## MATERIAL PROVIDED:

--------------------------------

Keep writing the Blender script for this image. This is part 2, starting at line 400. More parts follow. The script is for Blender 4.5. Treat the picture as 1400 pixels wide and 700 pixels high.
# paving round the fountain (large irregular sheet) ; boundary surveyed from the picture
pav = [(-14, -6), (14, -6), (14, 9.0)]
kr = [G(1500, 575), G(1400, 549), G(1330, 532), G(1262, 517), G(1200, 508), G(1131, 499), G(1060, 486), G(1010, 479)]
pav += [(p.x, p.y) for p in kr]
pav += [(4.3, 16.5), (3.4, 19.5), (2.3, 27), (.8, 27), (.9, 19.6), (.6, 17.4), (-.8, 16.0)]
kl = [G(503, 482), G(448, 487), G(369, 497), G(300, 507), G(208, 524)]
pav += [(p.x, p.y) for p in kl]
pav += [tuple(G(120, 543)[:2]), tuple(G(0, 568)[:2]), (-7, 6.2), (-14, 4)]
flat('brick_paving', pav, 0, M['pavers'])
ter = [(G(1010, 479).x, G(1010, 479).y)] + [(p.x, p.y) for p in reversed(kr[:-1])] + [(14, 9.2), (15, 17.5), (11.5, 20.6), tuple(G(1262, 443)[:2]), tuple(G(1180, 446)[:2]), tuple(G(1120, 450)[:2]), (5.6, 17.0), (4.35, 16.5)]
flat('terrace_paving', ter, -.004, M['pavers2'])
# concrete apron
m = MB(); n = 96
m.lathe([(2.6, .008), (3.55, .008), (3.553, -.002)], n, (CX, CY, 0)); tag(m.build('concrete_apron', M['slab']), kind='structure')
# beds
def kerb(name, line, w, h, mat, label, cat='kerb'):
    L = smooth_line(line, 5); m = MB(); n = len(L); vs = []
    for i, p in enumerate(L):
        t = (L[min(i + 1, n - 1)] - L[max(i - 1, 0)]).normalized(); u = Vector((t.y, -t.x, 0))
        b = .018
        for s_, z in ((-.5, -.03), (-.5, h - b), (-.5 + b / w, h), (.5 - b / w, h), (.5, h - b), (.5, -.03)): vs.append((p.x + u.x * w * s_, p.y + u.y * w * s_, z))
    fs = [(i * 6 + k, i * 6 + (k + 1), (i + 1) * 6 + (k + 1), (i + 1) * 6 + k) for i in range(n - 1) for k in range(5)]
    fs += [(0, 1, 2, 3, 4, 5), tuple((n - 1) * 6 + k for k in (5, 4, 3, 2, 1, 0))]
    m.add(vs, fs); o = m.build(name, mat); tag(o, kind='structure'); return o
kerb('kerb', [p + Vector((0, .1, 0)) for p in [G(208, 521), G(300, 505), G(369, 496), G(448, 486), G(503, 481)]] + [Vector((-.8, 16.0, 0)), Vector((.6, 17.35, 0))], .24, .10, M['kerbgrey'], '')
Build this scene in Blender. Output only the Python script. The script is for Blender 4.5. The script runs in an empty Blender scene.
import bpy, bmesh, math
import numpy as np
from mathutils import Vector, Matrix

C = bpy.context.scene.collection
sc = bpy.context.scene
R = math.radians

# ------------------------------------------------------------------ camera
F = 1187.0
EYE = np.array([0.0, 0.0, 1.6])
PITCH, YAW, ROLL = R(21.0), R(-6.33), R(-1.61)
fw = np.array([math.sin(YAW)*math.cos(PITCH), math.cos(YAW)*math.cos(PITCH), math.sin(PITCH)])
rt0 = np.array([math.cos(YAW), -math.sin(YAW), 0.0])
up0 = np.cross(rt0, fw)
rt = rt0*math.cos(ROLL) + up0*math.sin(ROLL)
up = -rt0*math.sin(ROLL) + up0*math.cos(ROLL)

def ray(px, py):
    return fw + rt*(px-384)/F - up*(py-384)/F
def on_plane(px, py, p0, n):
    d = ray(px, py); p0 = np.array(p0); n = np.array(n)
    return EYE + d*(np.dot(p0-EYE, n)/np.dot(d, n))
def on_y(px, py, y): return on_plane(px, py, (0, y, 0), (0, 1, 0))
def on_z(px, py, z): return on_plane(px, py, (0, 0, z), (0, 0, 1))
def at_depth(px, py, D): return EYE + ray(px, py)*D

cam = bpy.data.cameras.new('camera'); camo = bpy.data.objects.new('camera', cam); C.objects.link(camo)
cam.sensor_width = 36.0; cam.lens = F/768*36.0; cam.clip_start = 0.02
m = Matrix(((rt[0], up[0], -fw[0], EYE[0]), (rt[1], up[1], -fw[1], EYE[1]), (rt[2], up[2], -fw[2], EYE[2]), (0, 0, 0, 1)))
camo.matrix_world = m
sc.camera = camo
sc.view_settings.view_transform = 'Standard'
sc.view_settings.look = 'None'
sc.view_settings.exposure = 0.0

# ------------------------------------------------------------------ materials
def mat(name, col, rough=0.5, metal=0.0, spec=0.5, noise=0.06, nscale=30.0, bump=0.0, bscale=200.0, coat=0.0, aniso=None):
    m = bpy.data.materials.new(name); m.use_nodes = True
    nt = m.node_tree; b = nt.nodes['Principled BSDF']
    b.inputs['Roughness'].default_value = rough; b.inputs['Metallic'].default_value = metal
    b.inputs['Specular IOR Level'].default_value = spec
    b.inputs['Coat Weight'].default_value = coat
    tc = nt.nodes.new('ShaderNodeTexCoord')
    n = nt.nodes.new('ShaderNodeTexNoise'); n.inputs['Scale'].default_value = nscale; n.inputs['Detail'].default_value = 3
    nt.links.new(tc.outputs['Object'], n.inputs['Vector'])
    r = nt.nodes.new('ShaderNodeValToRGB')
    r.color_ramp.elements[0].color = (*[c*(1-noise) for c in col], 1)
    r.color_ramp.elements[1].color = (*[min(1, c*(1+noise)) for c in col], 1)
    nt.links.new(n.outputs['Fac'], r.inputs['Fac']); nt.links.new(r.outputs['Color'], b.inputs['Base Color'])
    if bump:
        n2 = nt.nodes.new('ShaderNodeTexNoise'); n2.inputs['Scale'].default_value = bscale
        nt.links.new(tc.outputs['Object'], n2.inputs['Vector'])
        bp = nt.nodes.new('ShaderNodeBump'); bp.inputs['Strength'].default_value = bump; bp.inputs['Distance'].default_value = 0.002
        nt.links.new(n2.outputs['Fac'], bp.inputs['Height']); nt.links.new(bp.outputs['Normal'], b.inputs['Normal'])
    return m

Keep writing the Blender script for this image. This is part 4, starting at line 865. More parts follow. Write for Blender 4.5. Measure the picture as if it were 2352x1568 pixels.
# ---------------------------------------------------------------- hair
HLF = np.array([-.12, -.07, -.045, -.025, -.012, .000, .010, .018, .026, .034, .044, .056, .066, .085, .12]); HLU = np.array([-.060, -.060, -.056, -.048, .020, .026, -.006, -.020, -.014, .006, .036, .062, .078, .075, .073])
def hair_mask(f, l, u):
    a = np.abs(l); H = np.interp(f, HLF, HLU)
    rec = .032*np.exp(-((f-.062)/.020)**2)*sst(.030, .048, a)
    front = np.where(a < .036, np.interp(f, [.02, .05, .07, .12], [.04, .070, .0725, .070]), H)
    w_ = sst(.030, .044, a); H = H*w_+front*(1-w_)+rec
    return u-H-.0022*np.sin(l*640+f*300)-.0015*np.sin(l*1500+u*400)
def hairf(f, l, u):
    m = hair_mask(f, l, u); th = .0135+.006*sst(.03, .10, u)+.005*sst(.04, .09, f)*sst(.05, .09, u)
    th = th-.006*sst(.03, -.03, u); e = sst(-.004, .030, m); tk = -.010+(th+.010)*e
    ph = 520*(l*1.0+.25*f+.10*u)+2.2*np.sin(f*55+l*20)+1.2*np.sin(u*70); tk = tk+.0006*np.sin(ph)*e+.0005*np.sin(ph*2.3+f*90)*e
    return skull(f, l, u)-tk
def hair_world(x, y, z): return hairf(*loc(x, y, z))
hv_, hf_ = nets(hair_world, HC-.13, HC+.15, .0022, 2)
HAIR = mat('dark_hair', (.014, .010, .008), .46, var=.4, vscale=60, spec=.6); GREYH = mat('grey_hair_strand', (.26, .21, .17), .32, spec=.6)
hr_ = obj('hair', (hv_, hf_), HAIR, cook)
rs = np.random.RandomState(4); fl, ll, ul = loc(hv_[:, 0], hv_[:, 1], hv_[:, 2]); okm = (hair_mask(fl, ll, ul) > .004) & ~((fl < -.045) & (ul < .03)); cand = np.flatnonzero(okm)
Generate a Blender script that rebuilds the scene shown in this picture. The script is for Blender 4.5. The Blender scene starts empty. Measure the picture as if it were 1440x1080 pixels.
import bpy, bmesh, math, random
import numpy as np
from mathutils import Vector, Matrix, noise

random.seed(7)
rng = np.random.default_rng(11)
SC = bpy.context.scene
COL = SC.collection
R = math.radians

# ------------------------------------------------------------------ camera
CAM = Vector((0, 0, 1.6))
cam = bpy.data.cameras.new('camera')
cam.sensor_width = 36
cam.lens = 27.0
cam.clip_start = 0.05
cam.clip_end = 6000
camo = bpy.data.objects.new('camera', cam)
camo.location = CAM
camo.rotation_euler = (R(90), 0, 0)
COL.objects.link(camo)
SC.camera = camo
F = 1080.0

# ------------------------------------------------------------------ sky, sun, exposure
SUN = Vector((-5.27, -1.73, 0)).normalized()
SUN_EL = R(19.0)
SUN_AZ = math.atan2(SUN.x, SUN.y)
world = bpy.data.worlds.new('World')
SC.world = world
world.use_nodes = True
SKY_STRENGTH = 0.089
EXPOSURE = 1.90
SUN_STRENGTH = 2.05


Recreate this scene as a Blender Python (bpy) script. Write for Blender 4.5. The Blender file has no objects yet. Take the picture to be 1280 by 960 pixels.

--------------------------------

## INSTRUCTION:
Beginning with the line that contains "Build this scene" and ending with the line that contains "sc.view_settings.exposure = 0.0", repeat exactly those lines and no others.

## RESULT:
Build this scene in Blender. Output only the Python script. The script is for Blender 4.5. The script runs in an empty Blender scene.
import bpy, bmesh, math
import numpy as np
from mathutils import Vector, Matrix

C = bpy.context.scene.collection
sc = bpy.context.scene
R = math.radians

# ------------------------------------------------------------------ camera
F = 1187.0
EYE = np.array([0.0, 0.0, 1.6])
PITCH, YAW, ROLL = R(21.0), R(-6.33), R(-1.61)
fw = np.array([math.sin(YAW)*math.cos(PITCH), math.cos(YAW)*math.cos(PITCH), math.sin(PITCH)])
rt0 = np.array([math.cos(YAW), -math.sin(YAW), 0.0])
up0 = np.cross(rt0, fw)
rt = rt0*math.cos(ROLL) + up0*math.sin(ROLL)
up = -rt0*math.sin(ROLL) + up0*math.cos(ROLL)

def ray(px, py):
    return fw + rt*(px-384)/F - up*(py-384)/F
def on_plane(px, py, p0, n):
    d = ray(px, py); p0 = np.array(p0); n = np.array(n)
    return EYE + d*(np.dot(p0-EYE, n)/np.dot(d, n))
def on_y(px, py, y): return on_plane(px, py, (0, y, 0), (0, 1, 0))
def on_z(px, py, z): return on_plane(px, py, (0, 0, z), (0, 0, 1))
def at_depth(px, py, D): return EYE + ray(px, py)*D

cam = bpy.data.cameras.new('camera'); camo = bpy.data.objects.new('camera', cam); C.objects.link(camo)
cam.sensor_width = 36.0; cam.lens = F/768*36.0; cam.clip_start = 0.02
m = Matrix(((rt[0], up[0], -fw[0], EYE[0]), (rt[1], up[1], -fw[1], EYE[1]), (rt[2], up[2], -fw[2], EYE[2]), (0, 0, 0, 1)))
camo.matrix_world = m
sc.camera = camo
sc.view_settings.view_transform = 'Standard'
sc.view_settings.look = 'None'
sc.view_settings.exposure = 0.0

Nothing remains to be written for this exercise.